Friday, April 6, 2012

Learning experiences.....kind of...

Well, here I go again, ….jumping off the BLOG cliff into the cyber pool of forever-ness.  The immortal monster is lurking, waiting to seduce me into contributing.  It figures that I finally start writing as I am falling asleep from trying to set up Word on this laptop - - all night long! Save break to make and eat dinner….then FWOOMP. Right back at ya.  So, I am going to pick this up in the AM and run with it.  That cliff wasn’t so bad.  It’s just the awkwardness of my fingers and the drooping of my eyes that has thwarted me.  Tomorrow awaits and if I didn’t admit it, you’d never have known!
Good afternoon, I’m back – my morning was congested and I took the time to do Yoga in my basement,   right next to the heating system and a slew of spider webs…..  Oh, I’m joking, it’s a finished basement, and has a leather sectional and a 42” TV, with all chalkboard walls and white Christmas lights.  It is very cool and all groups dig it.  The four year old and her friends, the teenager and her friends, my friends, the fireman that came through to check the heating system….it really does cover all.  One of my more brilliant ideas that came to fruition instead of turning to fluffy particles of nothing like a lot of them!  I’m hoping this blog will help to get some of them on paper.  (see the end re: pensieve)

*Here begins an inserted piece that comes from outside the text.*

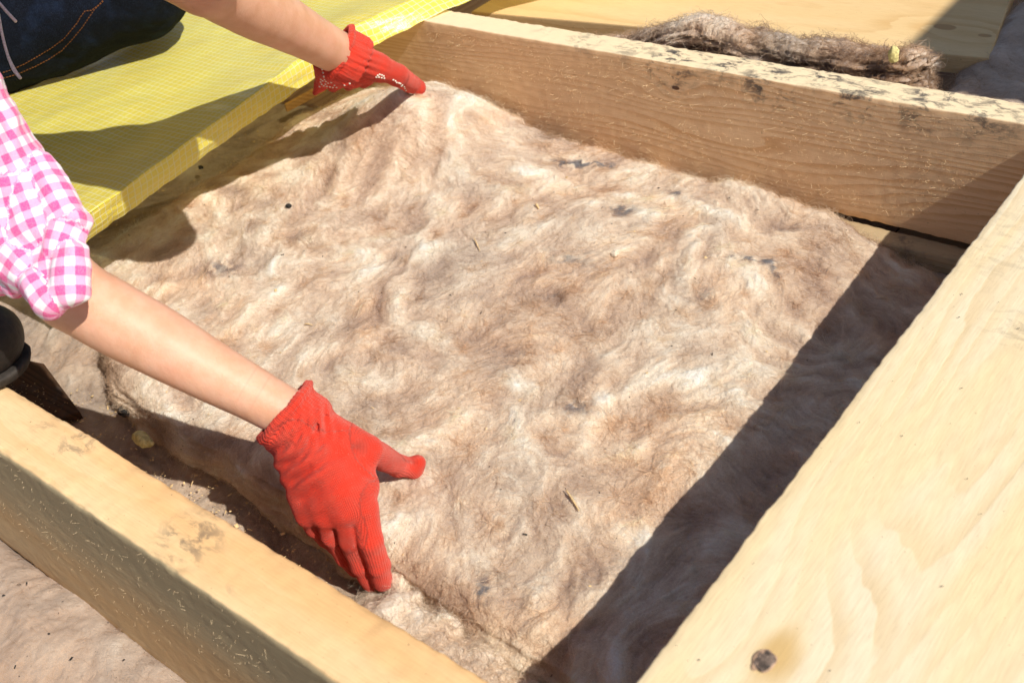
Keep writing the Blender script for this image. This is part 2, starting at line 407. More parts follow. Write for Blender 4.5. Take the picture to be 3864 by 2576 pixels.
# knot plug of the near beam: a raised oval with a cracked dark core
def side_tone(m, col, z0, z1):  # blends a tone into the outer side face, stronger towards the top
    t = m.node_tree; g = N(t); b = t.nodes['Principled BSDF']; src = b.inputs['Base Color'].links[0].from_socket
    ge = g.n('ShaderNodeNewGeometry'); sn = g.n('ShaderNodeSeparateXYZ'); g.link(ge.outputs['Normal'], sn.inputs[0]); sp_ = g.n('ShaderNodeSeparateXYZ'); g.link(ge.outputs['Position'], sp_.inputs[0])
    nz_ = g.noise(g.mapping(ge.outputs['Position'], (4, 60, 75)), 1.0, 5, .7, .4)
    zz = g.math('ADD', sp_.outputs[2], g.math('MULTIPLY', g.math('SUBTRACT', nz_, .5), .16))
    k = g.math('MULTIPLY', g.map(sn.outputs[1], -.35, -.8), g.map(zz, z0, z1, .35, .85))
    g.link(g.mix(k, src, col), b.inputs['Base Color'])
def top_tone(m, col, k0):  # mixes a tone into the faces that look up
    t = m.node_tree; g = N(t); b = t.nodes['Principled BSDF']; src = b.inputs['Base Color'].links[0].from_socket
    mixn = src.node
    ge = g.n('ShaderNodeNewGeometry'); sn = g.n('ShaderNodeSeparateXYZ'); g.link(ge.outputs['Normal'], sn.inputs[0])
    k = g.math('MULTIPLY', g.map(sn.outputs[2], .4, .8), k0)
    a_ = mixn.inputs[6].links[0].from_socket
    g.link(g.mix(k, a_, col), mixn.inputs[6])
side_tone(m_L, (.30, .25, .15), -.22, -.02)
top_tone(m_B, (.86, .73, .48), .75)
m_knot = plain('knot_core', (.14, .10, .075), .6, .4, .7, 160, .002)
m_knotr = plain('knot_bark_ring', (.42, .27, .17), .6, .4, .3, 160)
def disc(name, c, rx, ry, h, mat, parent, seed=0, n=28, rings=6):
    V = [(c[0], c[1], c[2]+h)]; Fq = []
    for k in range(1, rings+1):
        for i in range(n):
            a = 2*math.pi*i/n; q = k/rings; w_ = 1+.30*float(perlin(math.cos(a)*1.3, math.sin(a)*1.3, 0, seed))
            V.append((c[0]+rx*q*w_*math.cos(a), c[1]+ry*q*w_*math.sin(a), c[2]+h*(1-q**4)+.0006*float(perlin(q*4, a*2, 0, seed+2))))
    for i in range(n): Fq.append((0, 1+i, 1+(i+1) % n))
    for k in range(rings-1):
        for i in range(n): Fq.append((1+k*n+i, 1+(k+1)*n+i, 1+(k+1)*n+(i+1) % n, 1+k*n+(i+1) % n))
    return mesh_obj(name, V, Fq, mat, parent)
disc('knot_ring', (-.2475, .432, .0006), .0086, .0118, .0010, m_knotr, oR, 1)
disc('knot', (-.2466, .4312, .0013), .0068, .0098, .0008, m_knot, oR, 4)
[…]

I saw a friend of mine in the store, whom I haven’t seen in quite a few years, and he asked me “Kim, are you still writing?”  Uhhhh…..Wow.  It made me take a step back and think and it really stumped me.  I don’t even ask myself that – and when I looked him in the eye and said…”No”, I felt ashamed.  I’ve allowed the thoughts of the enormity of the internet to cause me to procrastinate about this blog, throwing some sort of reason in the way of creating and writing, even if it’s on the computer or just a notebook.  I have books that were started, written in for a couple of weeks and then forgotten.  Why?  I can put thoughts together on paper, and sometimes it’s pretty good.  I’m guessing Fear probably.  Like everyone; or should I say, a lot of people…like me they probably share the fear of failure, rejection, or worse, criticism – especially with something that means so much to me, especially these raw thoughts.  Cuz, like uhm that’s just me, vulnerable….you know?  And by “you”, I mean, everyone who reads this – Hi There -   Back on topic; I acknowledge that I have a gift.  Not conceited, just true.  I’ve neglected it and kept it locked up in a closet most of my life, save football season when it’s free and crazy.  Well, it’s time to nurture and love my writing.  Time to give it what it deserves, loyalty, consistency, love, nurturing….learning,….just like raising a child.  I bet, if I think of the daily writing as something that is needed for its own success…as a separate entity…..I would take better care.  Like the dog, or the cats, shit…I’ve even given the hamster more love than my writing.  I just might have a huge book in my head somewhere...actually; even a little one would make me ecstatic.  Teeny even.
Now that brings us to a whole other topic that requires a blog of its own - - TIME - - that’s right folks, I have some seriously deep thoughts about time and we are going to go there.  Oh Yes.   Talk about leisurely writing about a subject – I haven’t even started yet, but feel as if there is so much on this topic in my head that it is overflowing - - I am in serious need of a pensieve and a wand.
A river dirty cyber city – I’m outie, time to chill with the kid.  I shall return with a few new topics complete with an abundance of opinion.  Until then, be well.